I started with The Apiary, a flavorful cocktail of honeycomb-infused bourbon, lemon, sarsaparilla, and dry curaçao over ice. My friend Kathy Weiler and I shared an order of Egg Toast—brioche topped with dry-aged parisa (a steak tartare from Castroville), a feisty jalapeño, and nutty French cheese; the contrast of textures and creamy/spicy flavors set the stage for a remarkable meal. For her main course, Kathy had Icelandic cod with barley and farro grains cooked in carrot stock and dressed with bee pollen miso. I ordered duck breasts glazed with honey, a rich and slightly sweet dish complemented by rutabaga-duck confit, wild plum sauce, and a vinaigrette accented with black caraway and green fennel seeds. We wrapped up with Apis’ version of a honey bun, a rich pastry topped with rum-soaked raisins, pecans, and a dollop of horchata ice cream.
As we dined, we discussed the important role bees play in the plant world, and I vowed to find out more in the coming weeks. A typical hive, I learned, contains 50,000 bees, including a queen, male drones, and female workers. The workers collect pollen, produce and tend the honeycomb, guard the hive, or scout out nectar sources. Honey-making workers have a special stomach that creates honey and jelly, which other workers feed to the colony. Bees must collect nectar from about 2 million flowers to make one pound of honey, making all those wildflowers around the restaurant very important. And consider this: The average bee makes only about a quarter teaspoon of honey in her lifetime.
The Apis bees live in hives at the back of the property with plenty of flora between them and the restaurant. Guests can glimpse them from the restaurant parking lot, but aren’t likely to accidentally encounter the little honey-makers. Those who want to see them in action can schedule an apiary tour. A couple of professionals now manage the hives so Taylor can focus on the restaurant.

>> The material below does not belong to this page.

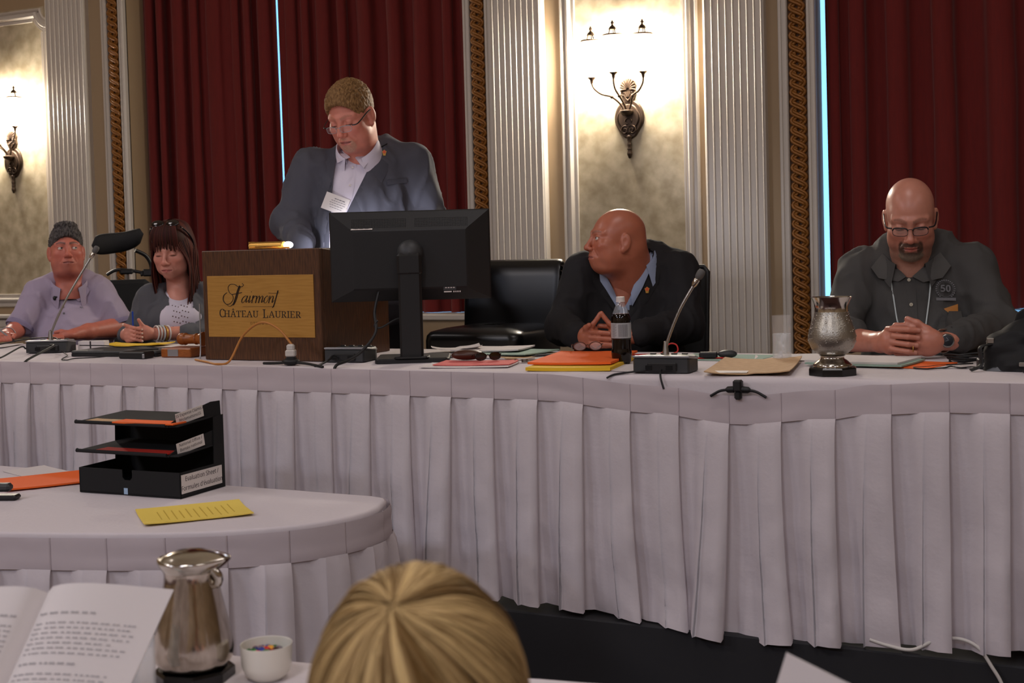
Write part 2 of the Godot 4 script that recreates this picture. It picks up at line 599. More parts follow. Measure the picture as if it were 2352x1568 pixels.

“Our first year, we served as a special-occasion kind of place,” Taylor says, but the couple soon realized that if they brought in happy-hour specials and simpler menu options, they’d appeal to a broader section of diners. They also added a covered outdoor patio so that diners could enjoy the outdoors year-round.
“To be honest, I’m just a country person; it’s where I live and want to make my life,” says Taylor. “Nature plays such a big part in everything with the restaurant.”
I’ll drink my honey-infused cocktail to that.